2) It looks desperate.
This is, by no means, an attempt to discourage women proposing. However, if you have waited and waited for your man to propose, it's just going to look like you got bored and a bit desperate and decided to hurry shit along.  It can be misconstrued.  This is, obviously, down to the fact that we are still lumbered with the prejudices that were placed upon us by our forefathers (as demonstrated in my mother's not allowing me to go out after dark on my own anymore because there is ONE fella with a knife wreaking havoc).
3) What the HELL are you supposed to propose with?!
I have proposed to a man before. (Sorry, Ellie, but wait for the explanation before you freak!)  It was Year Eleven and my boyfriend of the time was flatly refusing to go to prom (something he regrets, apparently.
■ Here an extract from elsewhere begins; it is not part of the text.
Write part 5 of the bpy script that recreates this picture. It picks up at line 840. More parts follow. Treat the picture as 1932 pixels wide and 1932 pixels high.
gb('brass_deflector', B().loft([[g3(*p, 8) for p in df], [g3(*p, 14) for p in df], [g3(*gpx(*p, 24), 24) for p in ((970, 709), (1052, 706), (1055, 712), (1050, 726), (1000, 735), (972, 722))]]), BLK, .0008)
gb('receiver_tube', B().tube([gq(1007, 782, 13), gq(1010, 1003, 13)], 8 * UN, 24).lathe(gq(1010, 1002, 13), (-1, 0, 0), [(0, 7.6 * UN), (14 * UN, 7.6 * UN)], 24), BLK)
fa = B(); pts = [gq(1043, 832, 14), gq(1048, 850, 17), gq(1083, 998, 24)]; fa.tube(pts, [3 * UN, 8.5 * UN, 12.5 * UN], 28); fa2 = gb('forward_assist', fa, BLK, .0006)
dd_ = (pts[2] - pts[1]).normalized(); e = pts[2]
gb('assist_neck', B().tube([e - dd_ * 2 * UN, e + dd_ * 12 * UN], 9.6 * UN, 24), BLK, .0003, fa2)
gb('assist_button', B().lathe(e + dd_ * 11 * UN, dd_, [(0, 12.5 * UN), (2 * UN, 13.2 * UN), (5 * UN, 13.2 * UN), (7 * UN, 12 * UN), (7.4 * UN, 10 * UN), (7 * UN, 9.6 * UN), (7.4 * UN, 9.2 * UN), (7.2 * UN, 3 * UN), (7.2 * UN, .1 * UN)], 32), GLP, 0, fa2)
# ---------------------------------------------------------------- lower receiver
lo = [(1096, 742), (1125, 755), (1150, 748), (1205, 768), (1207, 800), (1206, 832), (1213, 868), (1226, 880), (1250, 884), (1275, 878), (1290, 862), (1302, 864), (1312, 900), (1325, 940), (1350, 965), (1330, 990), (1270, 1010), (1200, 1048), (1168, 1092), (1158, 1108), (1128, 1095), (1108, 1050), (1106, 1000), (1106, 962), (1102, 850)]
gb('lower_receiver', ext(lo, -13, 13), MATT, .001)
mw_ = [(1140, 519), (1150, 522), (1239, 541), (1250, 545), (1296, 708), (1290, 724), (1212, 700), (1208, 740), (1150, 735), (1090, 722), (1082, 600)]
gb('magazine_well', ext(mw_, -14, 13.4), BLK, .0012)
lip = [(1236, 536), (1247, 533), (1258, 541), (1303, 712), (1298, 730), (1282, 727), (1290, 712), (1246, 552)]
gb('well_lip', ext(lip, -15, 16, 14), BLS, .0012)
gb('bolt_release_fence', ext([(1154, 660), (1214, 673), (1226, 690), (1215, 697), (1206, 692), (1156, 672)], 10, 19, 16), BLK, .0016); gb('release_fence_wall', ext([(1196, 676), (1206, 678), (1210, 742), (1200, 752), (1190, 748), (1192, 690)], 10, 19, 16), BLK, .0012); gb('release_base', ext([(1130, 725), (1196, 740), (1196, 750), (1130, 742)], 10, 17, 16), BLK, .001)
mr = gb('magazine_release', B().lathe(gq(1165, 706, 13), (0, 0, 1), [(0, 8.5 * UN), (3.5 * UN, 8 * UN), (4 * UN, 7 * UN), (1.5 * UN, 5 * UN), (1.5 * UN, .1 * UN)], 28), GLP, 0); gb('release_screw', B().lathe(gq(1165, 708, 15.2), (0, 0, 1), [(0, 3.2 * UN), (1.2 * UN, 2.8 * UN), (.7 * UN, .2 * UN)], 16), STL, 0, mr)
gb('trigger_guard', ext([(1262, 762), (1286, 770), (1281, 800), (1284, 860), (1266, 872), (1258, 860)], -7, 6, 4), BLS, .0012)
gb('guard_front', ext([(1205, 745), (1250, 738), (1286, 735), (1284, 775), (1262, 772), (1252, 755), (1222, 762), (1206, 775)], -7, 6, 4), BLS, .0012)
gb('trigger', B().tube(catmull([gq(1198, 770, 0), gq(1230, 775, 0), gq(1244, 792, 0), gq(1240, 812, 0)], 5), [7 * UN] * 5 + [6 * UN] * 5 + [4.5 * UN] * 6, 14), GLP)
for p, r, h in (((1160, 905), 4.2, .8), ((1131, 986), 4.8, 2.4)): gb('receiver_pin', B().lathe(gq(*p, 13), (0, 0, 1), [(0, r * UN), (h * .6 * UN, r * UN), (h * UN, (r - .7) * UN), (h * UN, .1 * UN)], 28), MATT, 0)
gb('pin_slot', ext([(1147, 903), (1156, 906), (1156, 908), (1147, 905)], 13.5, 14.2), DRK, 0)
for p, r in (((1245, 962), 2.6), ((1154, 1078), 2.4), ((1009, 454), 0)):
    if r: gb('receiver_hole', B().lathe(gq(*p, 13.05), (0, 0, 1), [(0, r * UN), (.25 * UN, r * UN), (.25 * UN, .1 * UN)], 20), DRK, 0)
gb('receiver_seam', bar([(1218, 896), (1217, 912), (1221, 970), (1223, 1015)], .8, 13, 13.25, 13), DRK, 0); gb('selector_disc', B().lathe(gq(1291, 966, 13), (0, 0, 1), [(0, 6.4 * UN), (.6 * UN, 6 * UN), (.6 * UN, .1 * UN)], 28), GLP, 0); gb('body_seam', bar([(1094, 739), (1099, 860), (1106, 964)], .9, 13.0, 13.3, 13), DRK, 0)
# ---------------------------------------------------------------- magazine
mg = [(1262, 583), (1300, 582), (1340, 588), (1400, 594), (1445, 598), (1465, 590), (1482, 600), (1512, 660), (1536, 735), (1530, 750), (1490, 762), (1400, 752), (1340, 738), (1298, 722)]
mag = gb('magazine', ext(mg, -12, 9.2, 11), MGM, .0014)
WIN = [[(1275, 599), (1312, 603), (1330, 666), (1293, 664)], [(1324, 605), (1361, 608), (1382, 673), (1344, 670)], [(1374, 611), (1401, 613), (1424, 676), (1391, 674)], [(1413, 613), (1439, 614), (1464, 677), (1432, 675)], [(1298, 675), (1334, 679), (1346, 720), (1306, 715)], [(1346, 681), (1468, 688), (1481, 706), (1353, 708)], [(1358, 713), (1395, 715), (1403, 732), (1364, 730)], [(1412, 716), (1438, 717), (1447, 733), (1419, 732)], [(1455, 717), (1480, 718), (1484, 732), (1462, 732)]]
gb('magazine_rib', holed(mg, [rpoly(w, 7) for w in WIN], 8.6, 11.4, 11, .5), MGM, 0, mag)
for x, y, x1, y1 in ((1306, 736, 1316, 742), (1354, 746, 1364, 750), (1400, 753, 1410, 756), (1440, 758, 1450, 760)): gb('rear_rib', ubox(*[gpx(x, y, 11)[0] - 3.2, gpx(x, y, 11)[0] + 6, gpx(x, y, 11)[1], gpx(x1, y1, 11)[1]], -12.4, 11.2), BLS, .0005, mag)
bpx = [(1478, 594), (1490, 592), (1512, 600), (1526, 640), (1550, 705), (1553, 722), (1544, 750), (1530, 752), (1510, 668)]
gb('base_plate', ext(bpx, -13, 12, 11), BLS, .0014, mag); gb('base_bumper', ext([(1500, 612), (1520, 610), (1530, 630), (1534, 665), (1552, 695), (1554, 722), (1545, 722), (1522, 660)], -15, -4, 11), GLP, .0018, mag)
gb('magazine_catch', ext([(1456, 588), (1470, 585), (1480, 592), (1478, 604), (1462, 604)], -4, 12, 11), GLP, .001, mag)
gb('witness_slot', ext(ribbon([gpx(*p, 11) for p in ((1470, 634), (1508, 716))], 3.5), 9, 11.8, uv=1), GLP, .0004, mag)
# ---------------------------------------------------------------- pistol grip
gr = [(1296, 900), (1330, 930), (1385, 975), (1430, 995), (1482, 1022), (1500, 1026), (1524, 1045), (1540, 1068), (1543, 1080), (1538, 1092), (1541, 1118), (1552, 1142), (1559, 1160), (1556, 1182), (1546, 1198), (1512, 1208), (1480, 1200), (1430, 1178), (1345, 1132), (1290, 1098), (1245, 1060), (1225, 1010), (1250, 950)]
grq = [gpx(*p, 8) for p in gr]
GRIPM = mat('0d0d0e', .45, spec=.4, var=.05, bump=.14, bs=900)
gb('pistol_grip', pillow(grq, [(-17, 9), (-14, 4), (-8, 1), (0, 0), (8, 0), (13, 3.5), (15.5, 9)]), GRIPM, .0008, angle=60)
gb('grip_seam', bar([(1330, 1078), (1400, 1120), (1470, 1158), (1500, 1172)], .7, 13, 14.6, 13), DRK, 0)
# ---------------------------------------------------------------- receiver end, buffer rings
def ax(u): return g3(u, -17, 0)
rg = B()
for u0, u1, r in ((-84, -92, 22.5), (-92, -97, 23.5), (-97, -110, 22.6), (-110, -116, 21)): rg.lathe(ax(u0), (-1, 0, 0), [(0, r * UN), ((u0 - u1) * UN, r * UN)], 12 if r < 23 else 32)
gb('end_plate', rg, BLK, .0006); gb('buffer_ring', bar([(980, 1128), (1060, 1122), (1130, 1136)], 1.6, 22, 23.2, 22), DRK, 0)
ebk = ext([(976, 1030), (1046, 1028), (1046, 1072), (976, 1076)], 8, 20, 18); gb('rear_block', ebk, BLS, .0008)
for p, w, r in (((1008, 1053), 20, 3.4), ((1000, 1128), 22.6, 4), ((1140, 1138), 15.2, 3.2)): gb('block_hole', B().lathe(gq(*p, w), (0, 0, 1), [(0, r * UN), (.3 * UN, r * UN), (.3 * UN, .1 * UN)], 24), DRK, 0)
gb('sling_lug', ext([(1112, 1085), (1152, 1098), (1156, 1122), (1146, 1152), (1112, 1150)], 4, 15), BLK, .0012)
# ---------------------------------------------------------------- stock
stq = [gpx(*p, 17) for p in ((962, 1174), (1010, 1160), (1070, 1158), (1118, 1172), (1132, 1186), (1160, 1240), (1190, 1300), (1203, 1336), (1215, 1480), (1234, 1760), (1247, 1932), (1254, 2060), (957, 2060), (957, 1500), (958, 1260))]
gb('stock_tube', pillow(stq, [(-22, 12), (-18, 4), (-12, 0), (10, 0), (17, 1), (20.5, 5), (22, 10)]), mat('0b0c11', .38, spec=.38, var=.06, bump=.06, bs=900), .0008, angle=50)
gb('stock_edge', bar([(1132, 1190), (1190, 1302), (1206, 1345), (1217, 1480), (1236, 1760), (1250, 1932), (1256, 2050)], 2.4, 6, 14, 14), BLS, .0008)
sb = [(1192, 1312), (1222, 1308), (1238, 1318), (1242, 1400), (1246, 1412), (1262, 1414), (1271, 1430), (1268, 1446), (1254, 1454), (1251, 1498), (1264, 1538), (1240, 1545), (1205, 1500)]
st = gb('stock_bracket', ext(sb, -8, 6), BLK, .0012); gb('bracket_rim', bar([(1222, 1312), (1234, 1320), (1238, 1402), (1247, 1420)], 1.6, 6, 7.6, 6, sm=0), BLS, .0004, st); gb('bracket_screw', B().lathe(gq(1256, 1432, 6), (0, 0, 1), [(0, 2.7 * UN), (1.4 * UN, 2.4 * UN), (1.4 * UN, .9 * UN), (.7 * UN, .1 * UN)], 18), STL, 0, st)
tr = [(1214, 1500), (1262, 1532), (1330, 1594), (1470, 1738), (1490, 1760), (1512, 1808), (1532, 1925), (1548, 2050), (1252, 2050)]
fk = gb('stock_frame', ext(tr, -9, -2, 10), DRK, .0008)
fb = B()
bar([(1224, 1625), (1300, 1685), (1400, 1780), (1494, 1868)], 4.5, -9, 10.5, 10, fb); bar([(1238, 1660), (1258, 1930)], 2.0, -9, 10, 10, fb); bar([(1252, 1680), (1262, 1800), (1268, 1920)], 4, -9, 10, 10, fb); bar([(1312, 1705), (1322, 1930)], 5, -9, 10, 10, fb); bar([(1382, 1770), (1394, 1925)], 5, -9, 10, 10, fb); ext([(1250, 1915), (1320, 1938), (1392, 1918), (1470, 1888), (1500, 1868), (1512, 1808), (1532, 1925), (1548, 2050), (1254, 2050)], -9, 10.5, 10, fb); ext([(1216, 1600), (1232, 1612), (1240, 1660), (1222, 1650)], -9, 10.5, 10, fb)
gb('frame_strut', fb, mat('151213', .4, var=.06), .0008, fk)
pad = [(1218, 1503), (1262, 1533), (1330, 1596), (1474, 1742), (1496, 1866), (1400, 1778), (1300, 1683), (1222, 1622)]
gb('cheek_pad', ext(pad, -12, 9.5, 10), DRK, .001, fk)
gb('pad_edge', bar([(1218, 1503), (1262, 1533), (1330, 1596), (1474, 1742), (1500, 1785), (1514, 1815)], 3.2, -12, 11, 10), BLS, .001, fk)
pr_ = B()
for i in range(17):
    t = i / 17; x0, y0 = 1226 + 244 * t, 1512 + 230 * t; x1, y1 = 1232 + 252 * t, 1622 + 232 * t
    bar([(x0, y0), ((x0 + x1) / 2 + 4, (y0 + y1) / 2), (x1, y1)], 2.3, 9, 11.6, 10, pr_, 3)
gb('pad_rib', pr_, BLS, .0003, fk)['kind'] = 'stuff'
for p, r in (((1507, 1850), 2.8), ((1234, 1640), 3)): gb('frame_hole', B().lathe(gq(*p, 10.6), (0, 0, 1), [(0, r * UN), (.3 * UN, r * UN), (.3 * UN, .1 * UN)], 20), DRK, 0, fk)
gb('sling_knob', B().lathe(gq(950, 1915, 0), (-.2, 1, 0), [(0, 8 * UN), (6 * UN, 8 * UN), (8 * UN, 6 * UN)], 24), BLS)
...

Asshole.) so I asked my friend, who had not come out at the time but was REALLY OBVIOUSLY GAY (sorry Aaron) if he would go with me.  I did this by proposing with a box of jaffa cakes, which worked marvellously.  We got a bit matchy and everything.  However.  Jaffa cakes are unlikely to work with a serious proposal.  So the HELL are you supposed to do?  Tradition from the male side would dictate a diamond ring.  There are several problems, both generally and personally, with this idea.  Men tend to not wear diamond rings; diamond rings are fucking expensive; I don't actually like diamonds.  And men tend not to wear more than one ring on a finger at any given moment.  So the whole engagement thing would be lost.  I have heard tell of proposals with watches, necklaces etc, but for me it doesn't feel the same.  I may be just reverting to my unromantic default though.  Opinions of the few who read this blog please!

2 comments:

  1. Whats this 'Femminism'? Some form of black magic i presume?

    ReplyDelete
  2. Firstly, "feminism". Secondly, have you considered that I didn't propose to you owing to the fact that you are a sexist pig?